Examining text structure and organisation

  • The text uses the repetitive verbal structure of a ‘My Friend Fred ...’ statement, followed by a comment. Challenge students to imagine they are the author and they have to write two additional lines of text. Can they can pick up the written structure and mimic it? ACELA1448 EN1-4A
  • The visual layout of the text supports the written structure by using a double page spread with separate images on each page to support the statement/comment. Explore this structure by asking students to draw their own drawings that match the two new sentences they created in the earlier activity. ACELA1433 ENe-4A
  • Teach the difference between statements and questions (including the appropriate punctuation), by turning the comment on each second page into a question.
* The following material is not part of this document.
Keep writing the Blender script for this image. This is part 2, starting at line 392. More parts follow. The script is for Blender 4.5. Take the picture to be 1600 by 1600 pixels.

For example, ‘Stairs are easy for me ...’ would become ‘Are stairs easy for you?’ or ‘Do you find stairs easy?’. ACELA1449 EN1-9B

Examining grammar

  • On some of the double page spreads there are examples of a noun followed by a pronoun (for example, ‘... Fred ... He’). Explain that pronouns help a text make sense only if we use the noun before we then use the pronoun. Illustrate this point by only using pronouns when reading the text, replacing all the ‘My Friend Fred’ references with ‘he’. Support students to practice the concept by jointly creating sentences about students in the class using the noun/pronoun structure, for example, David likes to play soccer. He is a very good player. ACELA1452 EN1-9B
  • The short simple sentences in the text are a great opportunity for learning about basic sentence structure. Using example sentences, first identify who is involved (noun- subject), what is happening (verb) and who or what it is happening to (noun - object). Practice by creating simple sentences. ACELA1467 EN1-9B
  • Explain that nouns can be people, places or things. Identify the nouns that are 'things' in the story by using both the words and the images (for example, basket, food, balls, trees). Create a noun word wall to accompany the story. ACELA1452 EN1-9B

Examining visual and multimodal features

  • The illustrator has provided a clue on every page that the narrator of the story is the cat. Find the hidden references to the cat on each page and discuss why this might make the book more engaging for younger children. ACELA1786 ENe-8B
  • Introduce the concept of fonts by asking students to point out each time the writing looks like it is written by a different person. Draw their attention to the different colours the illustrator has used for the word ‘Fred’ (which is also in a different font to the main body of the text) and the words that Fred says, for example, ‘Woof’, ‘Awooo ...’. Explore the concept further using a word processing program to copy sentences from the text and apply a different font to each sentence. ACELY1664 EN1-3A
  • Ask students to identify when we are looking straight at Fred or looking down on him. Can they see a pattern? Each time we view the second page in the double page spread, we look down on Fred. Introduce the idea of power in visual literacy by asking pairs of students to take turns to stand over one another whilst the other is on the floor. Explain that illustrators use this angle to make the image we are looking at seem smaller, powerless or less important. ACELA1453 EN1-7B

Additional and related resources and links to other texts:  The King Cat by Marta Alte, Pearl Barley and Charlie Parsley by Aaron Blabey, Lost and Found by Oliver Jeffers, Molly and Mae by Danny Parker and Freya Blackwood.